Does Steak-Umm Represent The Next Mutation Of Brand Twitter?

We’ve all seen how a bland burger chain like Wendy’s can reshape itself into something almost subversive, imbuing fast food with a cheeky personality.

Brand Twitter is a strange ecosystem that never stops evolving, brands constantly mutating new engagement strategies; cracking jokes, posting memes, mimicking the effects of depression, blending irony and earnestness until one is indistinguishable from the other. 

Corporations have successfully co-opted meme culture (to some degree), and it doesn’t seem to matter, because the endless stream of content has rendered intent meaningless. We all understand that brands only have one objective, but if they can entertain us during their sales pitch, people will happily listen.

“Steak-umm” might just represent the next mutation in Brand Twitter, an account that has captured the attention of the masses by preaching the value of facts over misinformation.

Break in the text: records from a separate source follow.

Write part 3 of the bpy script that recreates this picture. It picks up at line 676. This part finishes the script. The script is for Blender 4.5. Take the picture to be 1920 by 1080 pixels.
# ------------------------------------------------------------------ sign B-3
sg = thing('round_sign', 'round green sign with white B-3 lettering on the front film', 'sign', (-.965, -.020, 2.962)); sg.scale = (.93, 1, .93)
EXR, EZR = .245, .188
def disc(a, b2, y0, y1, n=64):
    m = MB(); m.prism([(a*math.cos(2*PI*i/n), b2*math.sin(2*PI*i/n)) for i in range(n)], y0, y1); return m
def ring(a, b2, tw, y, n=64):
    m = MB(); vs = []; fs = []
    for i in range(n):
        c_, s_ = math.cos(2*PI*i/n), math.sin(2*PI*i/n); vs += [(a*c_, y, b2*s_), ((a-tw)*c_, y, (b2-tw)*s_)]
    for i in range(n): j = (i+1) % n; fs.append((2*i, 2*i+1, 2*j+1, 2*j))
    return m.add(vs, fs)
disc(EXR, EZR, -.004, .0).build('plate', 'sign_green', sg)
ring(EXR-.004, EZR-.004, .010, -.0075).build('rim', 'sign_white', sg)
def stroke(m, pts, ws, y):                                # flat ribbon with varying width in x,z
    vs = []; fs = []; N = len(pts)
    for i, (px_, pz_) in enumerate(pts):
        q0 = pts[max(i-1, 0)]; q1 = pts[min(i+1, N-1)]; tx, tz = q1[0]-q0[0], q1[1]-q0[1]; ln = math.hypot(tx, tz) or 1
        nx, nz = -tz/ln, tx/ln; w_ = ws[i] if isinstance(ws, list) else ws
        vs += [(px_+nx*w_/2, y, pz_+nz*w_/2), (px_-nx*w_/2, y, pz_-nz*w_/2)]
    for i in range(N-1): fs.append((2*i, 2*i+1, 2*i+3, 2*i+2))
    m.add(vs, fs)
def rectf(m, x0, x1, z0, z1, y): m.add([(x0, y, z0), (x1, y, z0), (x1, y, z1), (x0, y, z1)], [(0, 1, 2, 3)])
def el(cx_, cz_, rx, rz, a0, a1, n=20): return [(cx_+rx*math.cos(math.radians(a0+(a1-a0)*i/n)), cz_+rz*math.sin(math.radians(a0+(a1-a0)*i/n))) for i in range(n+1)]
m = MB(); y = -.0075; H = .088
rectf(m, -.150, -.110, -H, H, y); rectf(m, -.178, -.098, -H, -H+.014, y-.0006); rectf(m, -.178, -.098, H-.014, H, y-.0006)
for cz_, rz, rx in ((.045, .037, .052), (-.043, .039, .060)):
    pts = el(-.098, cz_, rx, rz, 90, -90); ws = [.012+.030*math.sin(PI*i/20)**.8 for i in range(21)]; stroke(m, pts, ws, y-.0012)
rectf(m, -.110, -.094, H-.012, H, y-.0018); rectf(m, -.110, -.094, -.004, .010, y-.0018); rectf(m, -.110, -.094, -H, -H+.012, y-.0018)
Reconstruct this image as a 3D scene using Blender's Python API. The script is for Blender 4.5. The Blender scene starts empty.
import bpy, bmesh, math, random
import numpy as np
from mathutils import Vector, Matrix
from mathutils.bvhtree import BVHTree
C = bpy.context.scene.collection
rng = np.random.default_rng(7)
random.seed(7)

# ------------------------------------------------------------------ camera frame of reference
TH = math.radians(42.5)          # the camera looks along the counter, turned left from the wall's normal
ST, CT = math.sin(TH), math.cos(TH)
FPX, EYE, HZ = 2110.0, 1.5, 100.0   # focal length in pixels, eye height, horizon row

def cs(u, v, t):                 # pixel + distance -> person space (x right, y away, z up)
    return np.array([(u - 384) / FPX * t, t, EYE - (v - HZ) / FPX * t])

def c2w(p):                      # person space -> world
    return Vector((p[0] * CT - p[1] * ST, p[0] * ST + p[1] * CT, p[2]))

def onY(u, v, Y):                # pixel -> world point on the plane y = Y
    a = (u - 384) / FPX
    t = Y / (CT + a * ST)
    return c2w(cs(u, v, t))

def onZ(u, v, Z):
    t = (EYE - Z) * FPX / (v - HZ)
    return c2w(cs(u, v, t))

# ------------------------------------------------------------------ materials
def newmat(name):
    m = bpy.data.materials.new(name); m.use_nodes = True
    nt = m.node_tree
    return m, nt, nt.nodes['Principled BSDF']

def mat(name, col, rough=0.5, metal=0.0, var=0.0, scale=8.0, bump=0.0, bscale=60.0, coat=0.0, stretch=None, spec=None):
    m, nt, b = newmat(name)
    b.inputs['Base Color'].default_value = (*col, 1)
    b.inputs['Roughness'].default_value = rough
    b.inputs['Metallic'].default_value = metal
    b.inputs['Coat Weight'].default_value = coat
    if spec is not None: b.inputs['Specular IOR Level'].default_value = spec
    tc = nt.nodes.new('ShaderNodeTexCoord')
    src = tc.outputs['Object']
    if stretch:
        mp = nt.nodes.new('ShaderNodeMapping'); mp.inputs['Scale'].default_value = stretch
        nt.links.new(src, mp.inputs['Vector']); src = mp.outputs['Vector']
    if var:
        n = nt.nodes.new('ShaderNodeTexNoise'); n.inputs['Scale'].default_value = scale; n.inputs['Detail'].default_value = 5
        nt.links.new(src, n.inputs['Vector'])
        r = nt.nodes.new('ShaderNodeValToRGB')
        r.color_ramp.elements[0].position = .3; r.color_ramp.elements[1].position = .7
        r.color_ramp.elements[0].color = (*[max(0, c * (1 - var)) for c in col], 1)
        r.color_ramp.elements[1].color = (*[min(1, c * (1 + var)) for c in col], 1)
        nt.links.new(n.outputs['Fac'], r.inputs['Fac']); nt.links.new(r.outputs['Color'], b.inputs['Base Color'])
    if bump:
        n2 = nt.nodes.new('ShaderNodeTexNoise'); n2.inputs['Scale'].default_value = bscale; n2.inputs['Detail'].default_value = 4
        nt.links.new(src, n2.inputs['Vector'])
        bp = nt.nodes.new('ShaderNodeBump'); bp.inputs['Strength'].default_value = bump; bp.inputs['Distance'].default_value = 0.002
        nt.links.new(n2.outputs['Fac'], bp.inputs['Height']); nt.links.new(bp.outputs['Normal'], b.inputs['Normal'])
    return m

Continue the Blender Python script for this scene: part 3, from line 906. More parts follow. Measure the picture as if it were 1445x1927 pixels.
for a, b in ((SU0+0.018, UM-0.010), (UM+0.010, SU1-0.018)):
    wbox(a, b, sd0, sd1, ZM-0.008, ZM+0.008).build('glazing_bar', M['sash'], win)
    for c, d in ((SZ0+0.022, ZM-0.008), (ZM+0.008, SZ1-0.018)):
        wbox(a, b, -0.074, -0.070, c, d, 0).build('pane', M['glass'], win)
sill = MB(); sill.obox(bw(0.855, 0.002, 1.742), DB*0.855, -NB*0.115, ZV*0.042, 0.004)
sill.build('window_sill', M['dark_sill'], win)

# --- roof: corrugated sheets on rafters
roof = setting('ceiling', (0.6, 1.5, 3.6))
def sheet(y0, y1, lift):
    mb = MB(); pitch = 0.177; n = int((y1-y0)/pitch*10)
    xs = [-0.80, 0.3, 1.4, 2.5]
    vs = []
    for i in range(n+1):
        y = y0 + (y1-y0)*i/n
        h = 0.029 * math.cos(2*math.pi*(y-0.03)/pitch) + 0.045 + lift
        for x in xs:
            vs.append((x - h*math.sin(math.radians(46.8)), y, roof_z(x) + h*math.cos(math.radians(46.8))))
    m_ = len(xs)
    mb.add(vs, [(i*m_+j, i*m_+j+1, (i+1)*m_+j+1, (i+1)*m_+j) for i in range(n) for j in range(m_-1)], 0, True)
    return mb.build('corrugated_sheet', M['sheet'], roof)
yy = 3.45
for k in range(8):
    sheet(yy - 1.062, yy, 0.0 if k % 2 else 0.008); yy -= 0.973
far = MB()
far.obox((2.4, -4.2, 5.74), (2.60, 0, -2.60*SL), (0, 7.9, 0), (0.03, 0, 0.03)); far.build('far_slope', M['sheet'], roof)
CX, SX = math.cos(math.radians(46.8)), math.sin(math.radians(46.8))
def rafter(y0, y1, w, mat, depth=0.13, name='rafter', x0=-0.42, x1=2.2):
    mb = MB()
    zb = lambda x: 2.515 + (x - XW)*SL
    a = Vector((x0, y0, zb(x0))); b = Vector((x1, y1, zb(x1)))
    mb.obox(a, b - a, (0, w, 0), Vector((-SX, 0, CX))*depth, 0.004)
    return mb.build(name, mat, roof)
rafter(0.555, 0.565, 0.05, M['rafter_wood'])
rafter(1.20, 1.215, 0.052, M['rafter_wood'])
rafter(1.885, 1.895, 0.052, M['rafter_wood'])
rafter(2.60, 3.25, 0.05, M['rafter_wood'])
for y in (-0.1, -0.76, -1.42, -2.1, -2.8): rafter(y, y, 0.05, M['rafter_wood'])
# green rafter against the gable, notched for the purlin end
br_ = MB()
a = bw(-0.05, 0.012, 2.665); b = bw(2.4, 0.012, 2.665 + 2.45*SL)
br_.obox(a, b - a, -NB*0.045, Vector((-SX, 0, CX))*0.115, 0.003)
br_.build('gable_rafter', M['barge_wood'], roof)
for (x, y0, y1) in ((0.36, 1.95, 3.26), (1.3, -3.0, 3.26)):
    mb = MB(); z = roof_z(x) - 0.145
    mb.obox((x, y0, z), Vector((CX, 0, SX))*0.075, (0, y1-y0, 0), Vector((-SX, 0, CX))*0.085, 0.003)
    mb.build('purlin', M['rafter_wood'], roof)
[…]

In order to shift as many slimy slices of frozen flesh off the shelves as possible, Steak-umm has assumed the form of a responsible voice during chaotic times. 

The man currently wearing the frozen meat mask is Nathan Allebach, who seems to understand the current social media landscape better than most, able to make a significant splash in a sea of attention-seekers.  

Steak-umm is winning customers over by being responsible and informative, with the underlying intent of selling more slices of unpalatable meat to the public. And Alleback, so self-aware that his metacommentary has curled itself into an infinite loop of irony, seems to be under no illusions regarding his work. 

It’s a strategy bound to be absorbed into the congealed mass of Brand Twitter, which will soon regurgitate his rhetoric, to varying degrees of success. It’s depressing, downright dystopian, that a message coming from a frozen meat account can be taken so seriously. But it’s all incorporated into the account’s self-aware persona. 

Of course, forging parasocial relationships with brands isn’t a new phenomenon. Brands desperately want us to associate them with positive traits; kindness, trendiness, efficiency, a sense of social responsibility. 

Twitter encourages active engagement, allowing brands to mimic the success of the extremely online, by hiring the smart and internet-savvy to make them sound interesting. The contrast between a repulsive product with a name like “Steak-umm” and the thoughtful content is all part of the joke, the endless blending of the ironic and earnest. 

It’s an insidious process, insightful rhetoric being pushed through the meat grinder, well-intentioned advice just another pathway for brands to enter our brains and carve out territory. 

As brands continue to “humanize,” we should compare them to their closest human counterparts – pick-up artists – and remember that they are willing to do, or say, anything in order to achieve their objective, happy to ironically state the objective itself, in order to unironically achieve it. 

And with Steak-umm, people are responding to something that is positive and thoughtful, seemingly because they’re not encountering those traits anywhere else. Amongst the endless internet feuds, snarky exchanges, depressing headlines and blood-boiling political developments, a meat product selling social responsibility is being received with enthusiasm. 

To the point where some will intentionally seek out said product because of the pleasant exchange they had with the company’s representative on Twitter.

It’s a strange world we live in, and the strangest thing is, it all feels perfectly normal.